Dies teilte die derzeitige tschechische EU-Ratspräsidentschaft in der Nacht zum Dienstag nach einer Sitzung der ständigen Vertreter der Mitgliedstaaten in Brüssel mit. Die nur noch formal zu beschliessende Einigung hat historische Dimension, ein solches Vorgehen gegen einen EU-Staat gab es zuvor noch nie.
EU setzt Ungarn unter Druck
Die Summe von 6,3 Milliarden Euro liegt um rund 1,8 Milliarden Franken niedriger als von der EU-Kommission vorgeschlagen und von Ländern wie Deutschland gewünscht. Die Einigung gilt aber dennoch als grosser Erfolg, da Ungarn nun unter Druck steht, weitere Reformen zur Verbesserung der Rechtsstaatlichkeit umzusetzen.
Reduziert wurde die Summe, weil mehrere EU-Staaten anerkennen wollten, dass die rechtsnationale Regierung von Orban in den vergangenen Wochen bereits Anstrengungen in diese Richtung unternommen hat.
Einigung auch bei anderen Themen
Als grosser Erfolg wurden die jüngsten Verhandlungen in Brüssel auch deswegen gewertet, weil sie zu einem Ende des ungarischen Widerstands gegen neue Ukraine-Hilfen und eine wichtige Richtlinie zur Umsetzung der internationalen Mindeststeuer für grosse Unternehmen führten. Hintergrund war laut Diplomaten die Drohung von Ländern wie Deutschland, eine Genehmigung des ungarischen Plans zur Verwendung von EU-Corona-Hilfen zu blockieren. Dies hätte zur Folge gehabt, dass am Jahresende 70 Prozent der zur Verfügung stehenden EU-Mittel von 5,8 Milliarden Euro unwiderruflich verfallen.
Nach der ungarischen Zustimmung zur Mindeststeuerrichtlinie und den Ukraine-Hilfen wurde der ungarische Corona-Hilfen-Plan nun auch vom Ausschuss der ständigen Vertreter gebilligt. Auszahlungen sollen erst dann erfolgen können, wenn insgesamt 27 Voraussetzungen erfüllt sind. Diese betreffen zum Beispiel die Wirksamkeit der neu eingerichteten "Integritätsbehörde" zur Überprüfung von mutmasslichen Korruptionsfällen und das Verfahren für die gerichtliche Überprüfung staatsanwaltlicher Entscheidungen.
Dass Orbans Regierung unter Druck gesetzt werden konnte, dürfte nach Angaben von EU-Diplomaten auch an der finanziell angespannten Lage in dem knapp zehn Millionen Einwohner zählenden Land liegen.

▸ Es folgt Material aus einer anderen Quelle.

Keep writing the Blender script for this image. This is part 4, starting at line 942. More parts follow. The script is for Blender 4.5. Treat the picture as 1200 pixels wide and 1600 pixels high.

Hohe Inflationsrate in Ungarn
So steht die ungarische Wirtschaft am Rande einer Rezession und die Kritik an Orbans Wirtschaftspolitik nimmt zu. Jüngst musste die Regierung sogar eine seit mehr als einem Jahr geltende Benzinpreisdeckelung mit sofortiger Wirkung aufheben, weil sie deren Funktionieren nicht mehr sicherstellen konnte.
Die Inflationsrate stieg zuletzt auf mehr als 22 Prozent. Die ungarische Regierung versuchte am Dienstag dennoch Gelassenheit zu demonstrieren. "Wir haben unsere Ziele erreicht", erklärte der Regionalentwicklungsminister und EU-Chefunterhändler Tibor Navracsics auf einer Pressekonferenz in Budapest. Sein Land werde alle Bedingungen für die Freigabe der eingefrorenen Gelder erfüllen und bereits im April oder Mai nächsten Jahres werde die Blockade der Mittel beendet sein.
Wie es weitergeht
Notwendig zur endgültigen Annahme der Entscheidungen sind nun noch formale Beschlüsse des EU-Ministerrats. Sie sollen in einem schriftlichen Verfahren bis zum EU-Gipfel an diesem Donnerstag gefasst werden. Damit soll gewährleistet werden, dass sich sie Staats- und Regierungschefs um andere Themen wie die Energiekrise kümmern können. Für die Entscheidungen zur Mindeststeuerrichtlinie und den Ukraine-Hilfen braucht es Einstimmigkeit. Der bislang beispiellosen Massnahme gegen Ungarn müssen mindestens 15 der 27 EU-Staaten zustimmen, die zusammen mindestens 65 Prozent der Gesamtbevölkerung der EU ausmachen.